Books such as The Autobiography of Malcolm X, The Nickel Boys, by Colton Whitehead, and gay writers like Alan Hollinghurst and Sean Hewitt, to name only a few.
I also attended a number of diversity workshops and hired sensitivity readers for my book. Drew Hubbard of Pride Reads was particularly helpful, and I find his blog entertaining and supremely useful.
What is that cliche we all want more than anything?
World Peace?
But how do we get there? Where do we start?

With the person next to us. Our neighbor. That family across the road or in the next block. That individual we know nothing about.

But what if we did know them? What if we discovered they were a lot like us underneath?
I’ve been discovering that things happen to me at the most opportune times.

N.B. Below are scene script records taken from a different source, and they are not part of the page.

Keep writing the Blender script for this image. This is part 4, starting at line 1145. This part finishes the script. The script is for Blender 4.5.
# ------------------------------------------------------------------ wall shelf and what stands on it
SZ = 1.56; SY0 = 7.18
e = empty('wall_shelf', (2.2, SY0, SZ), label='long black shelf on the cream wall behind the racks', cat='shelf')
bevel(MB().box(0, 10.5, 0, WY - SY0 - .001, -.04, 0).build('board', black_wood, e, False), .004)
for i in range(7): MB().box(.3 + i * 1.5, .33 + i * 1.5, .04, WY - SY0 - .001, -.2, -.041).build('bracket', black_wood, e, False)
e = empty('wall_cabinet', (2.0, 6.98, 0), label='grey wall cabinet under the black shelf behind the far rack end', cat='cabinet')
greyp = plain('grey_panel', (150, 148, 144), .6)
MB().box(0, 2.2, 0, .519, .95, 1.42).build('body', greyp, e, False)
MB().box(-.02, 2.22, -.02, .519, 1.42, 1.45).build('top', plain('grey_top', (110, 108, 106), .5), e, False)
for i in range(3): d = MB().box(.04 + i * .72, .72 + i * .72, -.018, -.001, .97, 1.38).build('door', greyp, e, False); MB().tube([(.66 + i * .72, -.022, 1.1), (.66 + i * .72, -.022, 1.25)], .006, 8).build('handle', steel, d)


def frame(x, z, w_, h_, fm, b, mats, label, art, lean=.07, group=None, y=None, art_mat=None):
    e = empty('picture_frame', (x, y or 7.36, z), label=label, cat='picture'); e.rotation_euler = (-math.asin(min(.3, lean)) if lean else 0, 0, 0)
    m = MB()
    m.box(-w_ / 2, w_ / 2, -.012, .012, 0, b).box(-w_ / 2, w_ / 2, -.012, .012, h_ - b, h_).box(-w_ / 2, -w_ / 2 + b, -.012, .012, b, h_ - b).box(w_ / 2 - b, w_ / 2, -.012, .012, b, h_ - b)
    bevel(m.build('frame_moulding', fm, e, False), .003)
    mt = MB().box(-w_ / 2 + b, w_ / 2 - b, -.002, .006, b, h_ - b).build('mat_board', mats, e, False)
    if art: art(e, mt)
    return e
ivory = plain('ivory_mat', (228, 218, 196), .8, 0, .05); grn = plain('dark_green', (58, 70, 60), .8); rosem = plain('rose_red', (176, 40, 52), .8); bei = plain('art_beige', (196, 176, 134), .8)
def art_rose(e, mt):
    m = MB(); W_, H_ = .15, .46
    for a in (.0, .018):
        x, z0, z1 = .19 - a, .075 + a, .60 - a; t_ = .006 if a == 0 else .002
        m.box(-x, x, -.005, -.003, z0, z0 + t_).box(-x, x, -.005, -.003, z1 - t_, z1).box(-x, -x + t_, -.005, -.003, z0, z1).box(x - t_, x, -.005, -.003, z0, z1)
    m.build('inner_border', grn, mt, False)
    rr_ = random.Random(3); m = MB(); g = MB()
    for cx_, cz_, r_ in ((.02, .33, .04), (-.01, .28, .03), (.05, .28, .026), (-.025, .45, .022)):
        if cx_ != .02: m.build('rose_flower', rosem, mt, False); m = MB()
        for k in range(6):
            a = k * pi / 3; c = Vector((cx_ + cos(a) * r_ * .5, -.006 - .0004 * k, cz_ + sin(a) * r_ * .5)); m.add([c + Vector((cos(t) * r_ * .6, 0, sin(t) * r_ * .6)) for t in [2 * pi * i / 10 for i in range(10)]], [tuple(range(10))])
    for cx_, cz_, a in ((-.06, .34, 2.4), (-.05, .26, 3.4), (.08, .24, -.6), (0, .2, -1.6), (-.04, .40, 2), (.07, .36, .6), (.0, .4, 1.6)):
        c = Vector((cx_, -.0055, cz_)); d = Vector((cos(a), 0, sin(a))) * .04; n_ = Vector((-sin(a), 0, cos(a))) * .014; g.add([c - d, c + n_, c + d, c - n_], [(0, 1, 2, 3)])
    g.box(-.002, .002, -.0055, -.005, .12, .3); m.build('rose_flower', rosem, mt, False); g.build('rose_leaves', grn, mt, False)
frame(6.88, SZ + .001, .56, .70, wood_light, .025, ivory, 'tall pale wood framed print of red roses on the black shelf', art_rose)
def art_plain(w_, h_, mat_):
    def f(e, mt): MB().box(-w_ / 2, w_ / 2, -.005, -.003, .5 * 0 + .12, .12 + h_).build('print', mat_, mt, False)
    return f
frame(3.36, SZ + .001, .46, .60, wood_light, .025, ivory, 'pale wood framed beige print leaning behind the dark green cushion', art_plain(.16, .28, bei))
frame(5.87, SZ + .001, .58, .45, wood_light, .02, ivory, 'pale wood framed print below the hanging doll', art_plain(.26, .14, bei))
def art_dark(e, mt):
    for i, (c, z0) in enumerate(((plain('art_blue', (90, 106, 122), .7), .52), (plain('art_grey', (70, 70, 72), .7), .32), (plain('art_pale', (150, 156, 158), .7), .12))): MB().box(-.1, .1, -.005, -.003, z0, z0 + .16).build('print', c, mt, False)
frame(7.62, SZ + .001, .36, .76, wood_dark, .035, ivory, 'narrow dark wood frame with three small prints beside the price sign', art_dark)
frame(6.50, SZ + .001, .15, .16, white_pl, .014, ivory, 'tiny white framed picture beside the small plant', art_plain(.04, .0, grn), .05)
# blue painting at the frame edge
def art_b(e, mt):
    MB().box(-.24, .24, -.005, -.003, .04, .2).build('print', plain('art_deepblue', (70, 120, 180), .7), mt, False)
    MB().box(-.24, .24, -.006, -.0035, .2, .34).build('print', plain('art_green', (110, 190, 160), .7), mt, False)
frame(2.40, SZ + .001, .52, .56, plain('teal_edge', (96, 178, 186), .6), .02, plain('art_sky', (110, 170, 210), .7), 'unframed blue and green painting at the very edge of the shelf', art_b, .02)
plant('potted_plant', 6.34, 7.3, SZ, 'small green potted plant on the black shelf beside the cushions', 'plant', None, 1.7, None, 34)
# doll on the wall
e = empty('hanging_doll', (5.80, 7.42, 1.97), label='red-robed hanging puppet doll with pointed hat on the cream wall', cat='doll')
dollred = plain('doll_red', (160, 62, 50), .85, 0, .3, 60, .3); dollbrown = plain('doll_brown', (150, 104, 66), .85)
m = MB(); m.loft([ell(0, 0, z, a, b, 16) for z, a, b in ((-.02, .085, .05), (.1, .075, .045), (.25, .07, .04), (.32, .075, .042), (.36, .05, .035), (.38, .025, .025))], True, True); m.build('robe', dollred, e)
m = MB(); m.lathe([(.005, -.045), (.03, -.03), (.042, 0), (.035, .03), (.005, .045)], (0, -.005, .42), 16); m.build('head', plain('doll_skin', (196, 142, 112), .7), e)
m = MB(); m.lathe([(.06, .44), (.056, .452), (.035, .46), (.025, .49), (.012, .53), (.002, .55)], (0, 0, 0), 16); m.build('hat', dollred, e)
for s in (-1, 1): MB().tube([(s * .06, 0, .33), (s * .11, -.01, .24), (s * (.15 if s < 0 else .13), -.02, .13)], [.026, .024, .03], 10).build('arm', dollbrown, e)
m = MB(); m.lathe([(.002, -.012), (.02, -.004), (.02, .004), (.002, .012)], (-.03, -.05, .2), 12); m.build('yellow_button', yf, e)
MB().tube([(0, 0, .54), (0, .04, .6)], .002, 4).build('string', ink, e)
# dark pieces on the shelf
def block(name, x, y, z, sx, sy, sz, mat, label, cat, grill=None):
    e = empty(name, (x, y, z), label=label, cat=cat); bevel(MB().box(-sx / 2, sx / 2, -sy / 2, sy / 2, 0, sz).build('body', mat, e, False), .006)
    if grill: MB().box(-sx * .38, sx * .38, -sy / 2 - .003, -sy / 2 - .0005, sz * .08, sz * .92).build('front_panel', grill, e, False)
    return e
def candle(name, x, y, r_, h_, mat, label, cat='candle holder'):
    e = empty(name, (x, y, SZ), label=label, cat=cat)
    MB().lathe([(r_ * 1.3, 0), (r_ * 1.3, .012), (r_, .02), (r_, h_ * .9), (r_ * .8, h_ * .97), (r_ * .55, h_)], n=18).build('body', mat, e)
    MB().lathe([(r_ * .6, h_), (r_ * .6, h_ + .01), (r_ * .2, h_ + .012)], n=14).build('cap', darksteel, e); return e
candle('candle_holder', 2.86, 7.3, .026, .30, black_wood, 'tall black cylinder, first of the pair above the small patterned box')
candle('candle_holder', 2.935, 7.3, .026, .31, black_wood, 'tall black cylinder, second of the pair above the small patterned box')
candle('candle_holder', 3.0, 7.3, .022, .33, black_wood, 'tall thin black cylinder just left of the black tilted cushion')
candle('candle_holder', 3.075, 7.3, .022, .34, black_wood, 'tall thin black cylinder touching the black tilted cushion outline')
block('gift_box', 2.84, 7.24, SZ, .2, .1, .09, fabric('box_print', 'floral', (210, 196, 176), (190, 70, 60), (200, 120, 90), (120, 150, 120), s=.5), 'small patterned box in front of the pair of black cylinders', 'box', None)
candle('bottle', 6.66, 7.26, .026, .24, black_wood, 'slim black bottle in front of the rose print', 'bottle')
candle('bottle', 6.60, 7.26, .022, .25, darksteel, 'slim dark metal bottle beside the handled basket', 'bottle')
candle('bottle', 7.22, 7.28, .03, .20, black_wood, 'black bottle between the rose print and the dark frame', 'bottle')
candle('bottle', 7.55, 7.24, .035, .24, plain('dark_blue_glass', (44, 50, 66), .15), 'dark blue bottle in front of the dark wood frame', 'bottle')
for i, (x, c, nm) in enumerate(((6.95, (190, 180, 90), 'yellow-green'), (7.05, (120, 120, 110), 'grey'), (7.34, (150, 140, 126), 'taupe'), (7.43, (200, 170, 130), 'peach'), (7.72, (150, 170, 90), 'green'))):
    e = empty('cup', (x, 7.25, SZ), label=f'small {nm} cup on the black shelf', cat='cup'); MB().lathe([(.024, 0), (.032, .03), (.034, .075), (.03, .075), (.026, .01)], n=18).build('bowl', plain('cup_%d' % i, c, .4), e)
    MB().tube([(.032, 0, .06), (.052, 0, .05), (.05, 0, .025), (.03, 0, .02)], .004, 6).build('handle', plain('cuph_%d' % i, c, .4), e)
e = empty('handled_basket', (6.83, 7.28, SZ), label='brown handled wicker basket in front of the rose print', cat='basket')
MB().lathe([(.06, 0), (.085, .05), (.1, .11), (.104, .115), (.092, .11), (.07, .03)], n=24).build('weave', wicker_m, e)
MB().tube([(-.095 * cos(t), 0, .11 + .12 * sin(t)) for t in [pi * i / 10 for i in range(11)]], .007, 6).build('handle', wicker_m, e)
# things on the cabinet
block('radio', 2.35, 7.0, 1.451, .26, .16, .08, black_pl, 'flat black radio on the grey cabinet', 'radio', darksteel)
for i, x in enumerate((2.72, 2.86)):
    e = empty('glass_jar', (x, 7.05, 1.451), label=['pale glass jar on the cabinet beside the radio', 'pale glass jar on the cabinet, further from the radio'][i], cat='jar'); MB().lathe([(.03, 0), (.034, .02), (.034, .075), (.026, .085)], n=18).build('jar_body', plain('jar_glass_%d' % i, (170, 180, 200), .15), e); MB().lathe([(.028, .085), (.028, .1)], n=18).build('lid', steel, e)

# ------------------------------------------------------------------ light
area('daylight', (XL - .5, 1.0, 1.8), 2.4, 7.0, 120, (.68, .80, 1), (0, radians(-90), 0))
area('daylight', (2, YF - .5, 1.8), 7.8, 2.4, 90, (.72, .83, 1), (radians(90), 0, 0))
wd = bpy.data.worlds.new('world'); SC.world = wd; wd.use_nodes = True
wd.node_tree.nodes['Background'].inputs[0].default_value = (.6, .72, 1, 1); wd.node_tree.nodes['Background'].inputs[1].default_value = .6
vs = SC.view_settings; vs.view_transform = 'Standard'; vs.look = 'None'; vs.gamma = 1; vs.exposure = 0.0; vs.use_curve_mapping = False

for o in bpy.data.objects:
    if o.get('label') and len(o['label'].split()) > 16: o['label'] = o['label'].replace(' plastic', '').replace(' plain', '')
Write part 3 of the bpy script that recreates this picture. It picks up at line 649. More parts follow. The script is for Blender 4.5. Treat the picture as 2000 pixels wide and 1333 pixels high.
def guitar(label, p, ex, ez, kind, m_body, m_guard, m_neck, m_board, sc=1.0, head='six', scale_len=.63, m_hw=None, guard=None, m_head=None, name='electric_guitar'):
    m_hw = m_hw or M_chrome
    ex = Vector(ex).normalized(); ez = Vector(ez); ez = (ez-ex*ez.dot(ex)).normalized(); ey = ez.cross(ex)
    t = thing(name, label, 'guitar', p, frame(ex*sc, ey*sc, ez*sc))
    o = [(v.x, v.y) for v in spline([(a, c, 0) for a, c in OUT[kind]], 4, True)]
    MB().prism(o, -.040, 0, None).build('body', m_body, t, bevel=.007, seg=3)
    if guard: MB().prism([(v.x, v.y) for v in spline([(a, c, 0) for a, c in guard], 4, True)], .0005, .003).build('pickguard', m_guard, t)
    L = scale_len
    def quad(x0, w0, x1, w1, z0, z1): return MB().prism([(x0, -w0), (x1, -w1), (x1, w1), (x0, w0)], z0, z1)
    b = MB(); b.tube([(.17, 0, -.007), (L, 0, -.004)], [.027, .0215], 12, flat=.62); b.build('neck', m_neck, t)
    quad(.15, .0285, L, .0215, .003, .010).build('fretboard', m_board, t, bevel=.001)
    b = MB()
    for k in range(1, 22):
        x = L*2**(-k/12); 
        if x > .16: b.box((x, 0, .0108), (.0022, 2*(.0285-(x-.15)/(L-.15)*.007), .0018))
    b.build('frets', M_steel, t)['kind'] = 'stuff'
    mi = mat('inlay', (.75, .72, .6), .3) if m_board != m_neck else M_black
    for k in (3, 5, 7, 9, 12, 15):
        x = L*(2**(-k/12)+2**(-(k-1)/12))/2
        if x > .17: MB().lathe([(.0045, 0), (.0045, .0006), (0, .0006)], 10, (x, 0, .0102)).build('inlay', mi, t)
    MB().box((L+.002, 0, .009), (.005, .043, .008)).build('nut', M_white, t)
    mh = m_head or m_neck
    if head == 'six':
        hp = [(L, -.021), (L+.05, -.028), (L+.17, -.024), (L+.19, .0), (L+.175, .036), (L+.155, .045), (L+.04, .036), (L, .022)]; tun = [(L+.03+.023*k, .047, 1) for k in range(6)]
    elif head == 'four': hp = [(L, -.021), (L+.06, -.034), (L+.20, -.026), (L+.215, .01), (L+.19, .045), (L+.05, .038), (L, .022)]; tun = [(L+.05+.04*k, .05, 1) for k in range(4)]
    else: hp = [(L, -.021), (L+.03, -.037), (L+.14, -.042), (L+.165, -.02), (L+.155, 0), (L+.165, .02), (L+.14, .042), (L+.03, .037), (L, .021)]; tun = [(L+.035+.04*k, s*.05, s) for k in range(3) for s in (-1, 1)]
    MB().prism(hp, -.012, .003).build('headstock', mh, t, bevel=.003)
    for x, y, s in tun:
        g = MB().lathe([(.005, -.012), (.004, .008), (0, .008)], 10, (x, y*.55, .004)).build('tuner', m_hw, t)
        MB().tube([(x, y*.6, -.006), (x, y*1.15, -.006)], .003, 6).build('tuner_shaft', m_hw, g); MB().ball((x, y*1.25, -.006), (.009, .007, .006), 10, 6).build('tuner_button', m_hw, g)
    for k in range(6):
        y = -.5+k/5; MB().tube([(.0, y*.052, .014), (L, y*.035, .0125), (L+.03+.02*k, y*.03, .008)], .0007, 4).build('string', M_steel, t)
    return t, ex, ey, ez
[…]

Like magic, if you want to call it that.
Aging has helped me to attempt to live in the present, to not yearn so much for what I don’t have, so when I went for my usual walk, I tried not to be upset by the trash or the cars going by. Just enjoy the trees, the shrubs, the bit of nature that was actually along my path. In particular, the two large eucalyptus trees across the road, seen before but not truly noticed. How tall they were, how far they reached into the sky—the two tallest trees in the neighborhood! Here came a small red car that pulled over in front of the two trees and a woman got out. She hurried to the one tree and hugged it. Really? I stopped and watched. She went to the larger tree and hugged it. Was this truly happening? I yelled across, “Aren’t they magnificent?”
“Yes, she said happily in a slight accent. “I love them. They restore me.”
Then she got practically trotted on her toes back to her car and drove off.
Connection. That’s what I felt. She was Latina, and I felt such a connection. To her and to the world at that moment.
Do such things ever happen to you? Do you take note of them when they do?